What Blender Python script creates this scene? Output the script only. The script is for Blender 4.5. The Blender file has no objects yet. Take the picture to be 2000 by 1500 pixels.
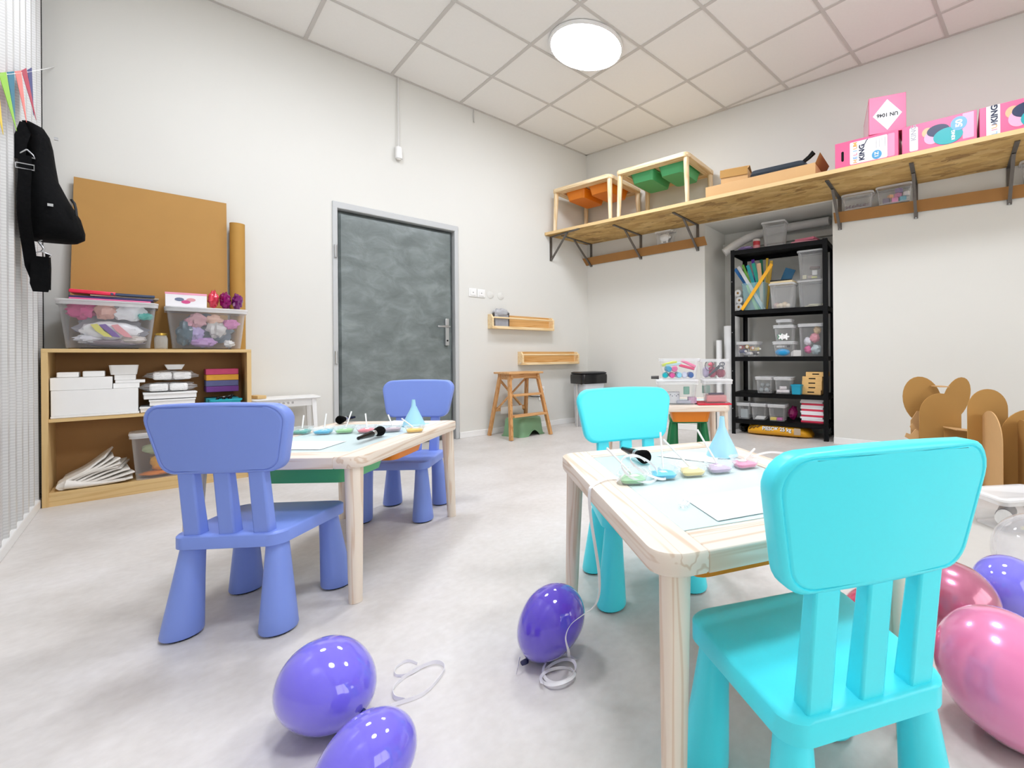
import bpy, bmesh, math, random
from mathutils import Vector, Matrix, noise
PI = math.pi
sc = bpy.context.scene
COL = sc.collection
rnd = random.Random(7)

# ------------------------------------------------------------------ materials
def lin(c):
    if isinstance(c, str):
        c = c.lstrip('#'); c = [int(c[i:i+2], 16)/255 for i in (0, 2, 4)]
    return tuple((x/12.92 if x <= .04045 else ((x+.055)/1.055)**2.4) for x in c)
def new_mat(name):
    m = bpy.data.materials.new(name); m.use_nodes = True
    nt = m.node_tree; b = nt.nodes['Principled BSDF']
    return m, nt, b
def N(nt, t, **kw):
    n = nt.nodes.new(t)
    for k, v in kw.items():
        if k in n.inputs.keys(): n.inputs[k].default_value = v
        else: setattr(n, k, v)
    return n
def coords(nt, scale=(1, 1, 1), rot=(0, 0, 0)):
    tc = N(nt, 'ShaderNodeTexCoord'); mp = N(nt, 'ShaderNodeMapping')
    mp.inputs['Scale'].default_value = scale; mp.inputs['Rotation'].default_value = rot
    nt.links.new(tc.outputs['Object'], mp.inputs['Vector'])
    return mp.outputs['Vector']
def ramp(nt, fac, stops):
    r = N(nt, 'ShaderNodeValToRGB'); e = r.color_ramp.elements
    while len(e) < len(stops): e.new(.5)
    for el, (p, c) in zip(e, stops): el.position = p; el.color = (*lin(c), 1)
    nt.links.new(fac, r.inputs['Fac']); return r.outputs['Color']
def mat(name, col, rough=.5, metal=0., vary=.06, scale=14, bump=0., spec=.5, coat=0.):
    """plain paint / plastic / card with slight procedural variation"""
    m, nt, b = new_mat(name); c = lin(col)
    no = N(nt, 'ShaderNodeTexNoise', Scale=scale, Detail=4.)
    nt.links.new(coords(nt), no.inputs['Vector'])
    mx = N(nt, 'ShaderNodeMixRGB')
    mx.inputs[1].default_value = (*[max(0, x*(1-vary)) for x in c], 1)
    mx.inputs[2].default_value = (*[min(1, x*(1+vary)) for x in c], 1)
    nt.links.new(no.outputs['Fac'], mx.inputs['Fac']); nt.links.new(mx.outputs['Color'], b.inputs['Base Color'])
    b.inputs['Roughness'].default_value = rough; b.inputs['Metallic'].default_value = metal
    b.inputs['Specular IOR Level'].default_value = spec; b.inputs['Coat Weight'].default_value = coat
    if bump:
        bp = N(nt, 'ShaderNodeBump', Strength=bump, Distance=.01)
        nt.links.new(no.outputs['Fac'], bp.inputs['Height']); nt.links.new(bp.outputs['Normal'], b.inputs['Normal'])
    return m
def clear(name, col='#eef2f4', alpha=.25, rough=.12):
    m, nt, b = new_mat(name)
    fr = N(nt, 'ShaderNodeLayerWeight', Blend=.35)
    mr = N(nt, 'ShaderNodeMapRange'); mr.inputs['To Min'].default_value = alpha; mr.inputs['To Max'].default_value = min(1, alpha+.4)
    nt.links.new(fr.outputs['Facing'], mr.inputs['Value']); nt.links.new(mr.outputs['Result'], b.inputs['Alpha'])
    b.inputs['Base Color'].default_value = (*lin(col), 1); b.inputs['Roughness'].default_value = rough
    return m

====

## Required work
Reproduce the material above exactly, first line through the line that contains "rnd = random.Random(7)", minus the pictures.

## Complete output
What Blender Python script creates this scene? Output the script only. The script is for Blender 4.5. The Blender file has no objects yet. Take the picture to be 2000 by 1500 pixels.
import bpy, bmesh, math, random
from mathutils import Vector, Matrix, noise
PI = math.pi
sc = bpy.context.scene
COL = sc.collection
rnd = random.Random(7)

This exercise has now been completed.